[OE-core] No versioning for existing images

Laszlo Papp lpapp at kde.org
Mon Feb 24 14:11:30 UTC 2014


On Mon, Feb 24, 2014 at 1:58 PM, Anders Darander <anders at chargestorm.se> wrote:
> * Laszlo Papp <lpapp at kde.org> [140224 14:37]:
>
>> On Mon, Feb 24, 2014 at 1:18 PM, Burton, Ross <ross.burton at intel.com> wrote:
>> > On 24 February 2014 12:01, Laszlo Papp <lpapp at kde.org> wrote:
>> >> For instance, the MeeGo Nokia phone had a software version information
>> >> in the settings, and that is something I would personally consider as
>> >> the image version, but again, there might be better ways.

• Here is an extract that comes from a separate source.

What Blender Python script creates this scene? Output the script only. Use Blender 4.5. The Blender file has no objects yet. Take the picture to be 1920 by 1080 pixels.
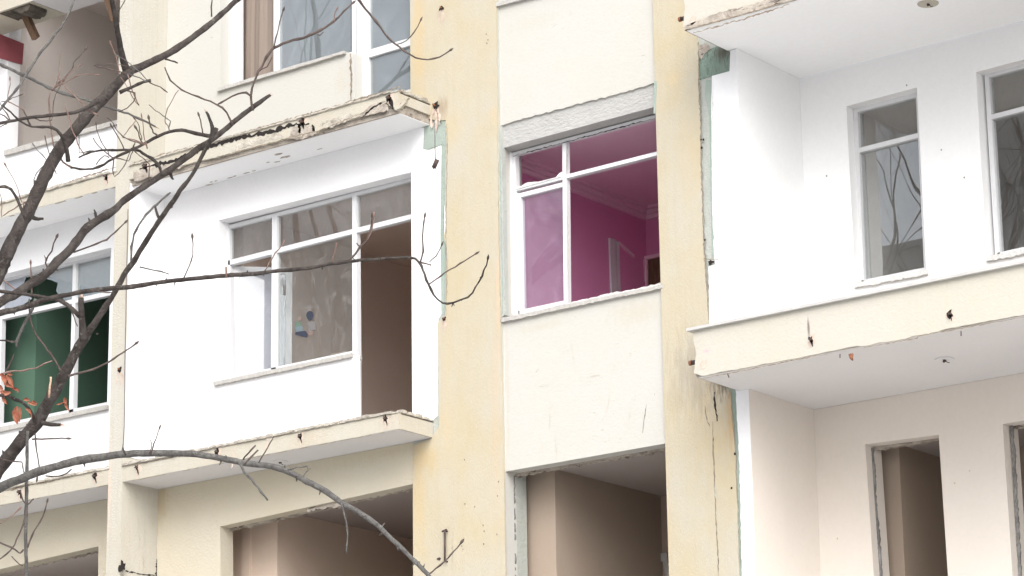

Please share
>> >> good practices in here., or alternatively, feel free to point me to
>> >> any documentation, examples, etc.
>
>> > This is an interesting example and a useful demonstration of why the
>> > image version isn't always that useful.
>
>> I am not sure about that; see below.
>
>> > The software build number
>> > covers *everything* that goes into the image, but the image version
>> > number is just the version of the top-level image recipe.
>
>> The problem is that build numbers, that I have seen at least, are
>> human unreadable. A human readable number would be nicer to have;
>> something that I have just double checked on my Blackberry Limited
>> Edition phone, and it is so that the OS Version is 10.0.10.738 in the
>> settings.
>
>> Perhaps the build number can be made human readable... but currently,
>> when I build an image, all I get is a long and not so convenient
>> time-stamp. Is there a more gentle way of generating image version
>> then?
>
> Human readable... I think that I've got to agree with Ross on this one.
>
> Though, the big question is about human readable...
>
> For our internal images, we're using
>
> IMAGE_PREPROCESS_COMMAND += "rootfs_update_timestamp ;\
>              date +%Y%m%d%H%M >${IMAGE_ROOTFS}/etc/build ; \
>              git describe --dirty --long --always >${IMAGE_ROOTFS}/etc/version ;\
>              "
>
> The first line is more or less the timestamp that you dislike.
>
> The git describe line is our main versioning. Using that line we get the
> abreviated SHA1 of our repo, the last tag, the number of commits after
> the last tag, and finally whether the repo was clean or dirty during the
> build.
>
> This allows us internally to pinpoint the exact build setup (assuming
> the build wasn't dirty, which it should never be on an autobuilder /
> release build).
>
> It might not be as pretty as the 10.0.10.738 in your example, though for
> us it's sufficient for the time being.

As you are writing, that is good for internal operation, but I would
dislike providing such "versioning" for customers.